Musically much of the album is situated right in the middle of the road (a dusty country road at that). But it's not all straight blues, or blues rock. For example the barbershop harmonies in ‘Get Along' and the off kilter, haunting slide guitar in ‘My Ex-Wife' and ‘Get Along' are the highlights of those tracks. Much of the album is mid-tempo blues or blues rock except for ‘Yakuza Girls' - a down and dirty rocker where Walker and his band kick out the jams for a tale of Asian-style debauchery.

  

It's when the tempo takes a step in the other direction, however, that things get really interesting. Several of the tracks, such as ‘The Way You Are Tonight' and ‘Sweet Eyes', are stripped back to little more than Walker's piano - which bring the lyrics to the fore. ‘Fallen Angels' is the best of this pack. It may be recorded live, in a very lo-fi style, but the emotional impact of its desperation and yearning puts most of the album's more polished tracks to shame.

  

Despite this, the album's centrepiece is most definitely its title track.

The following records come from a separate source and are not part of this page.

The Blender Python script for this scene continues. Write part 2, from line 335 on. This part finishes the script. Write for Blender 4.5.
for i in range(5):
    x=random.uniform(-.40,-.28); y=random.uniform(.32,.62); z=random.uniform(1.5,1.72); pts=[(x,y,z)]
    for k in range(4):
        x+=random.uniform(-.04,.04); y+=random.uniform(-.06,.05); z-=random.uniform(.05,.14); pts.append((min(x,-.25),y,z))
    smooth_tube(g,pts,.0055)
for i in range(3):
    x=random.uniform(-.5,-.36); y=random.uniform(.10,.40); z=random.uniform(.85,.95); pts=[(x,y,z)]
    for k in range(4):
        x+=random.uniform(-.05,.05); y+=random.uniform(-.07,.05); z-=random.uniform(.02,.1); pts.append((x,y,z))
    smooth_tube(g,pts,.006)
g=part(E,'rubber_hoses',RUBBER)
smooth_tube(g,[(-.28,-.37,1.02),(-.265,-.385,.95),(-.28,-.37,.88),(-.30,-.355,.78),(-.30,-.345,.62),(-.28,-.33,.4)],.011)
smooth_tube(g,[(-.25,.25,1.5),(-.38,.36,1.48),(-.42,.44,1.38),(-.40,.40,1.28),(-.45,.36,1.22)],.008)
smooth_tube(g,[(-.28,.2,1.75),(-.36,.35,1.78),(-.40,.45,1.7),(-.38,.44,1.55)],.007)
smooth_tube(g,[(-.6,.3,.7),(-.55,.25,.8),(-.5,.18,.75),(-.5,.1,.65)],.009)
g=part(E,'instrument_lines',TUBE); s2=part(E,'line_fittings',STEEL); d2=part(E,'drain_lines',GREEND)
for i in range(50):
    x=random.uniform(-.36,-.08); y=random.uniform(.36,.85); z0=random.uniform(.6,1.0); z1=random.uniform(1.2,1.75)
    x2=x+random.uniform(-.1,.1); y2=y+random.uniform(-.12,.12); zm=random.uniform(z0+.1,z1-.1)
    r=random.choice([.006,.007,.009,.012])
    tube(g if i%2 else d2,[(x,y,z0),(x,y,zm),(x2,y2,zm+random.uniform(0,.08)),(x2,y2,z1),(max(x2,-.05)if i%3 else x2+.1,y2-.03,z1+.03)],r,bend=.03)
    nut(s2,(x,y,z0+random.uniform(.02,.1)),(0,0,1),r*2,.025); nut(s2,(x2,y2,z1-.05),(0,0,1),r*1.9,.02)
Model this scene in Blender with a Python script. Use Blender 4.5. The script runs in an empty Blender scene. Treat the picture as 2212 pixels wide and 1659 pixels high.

A solid bass groove underpins the track while gentle piano tinkering and strings add a slightly optimistic feeling to the tone. The spoken word vocals (I know!… but it actually works pretty well) play out as a phone conversation in which Don plays the aging man reminiscing with an old lover, with some regret, about their past and the mistakes they (he) made along the way - all the while trying to convince his ex (and himself) that he's ‘been cutting back'.

  

The smoke/smoking symbolism of the track could equally be extended to the album as a whole. On the cover Don relaxes while puffing on a cigarette. His ragged features are filtered through a mist of smoke. Similarly much of the album sounds like it's been designed to be experienced in similar settings. It's a sound born out of smoke filled bars full of smoke filled punters. (It's a real shame the stuff smells so bad and kills you!)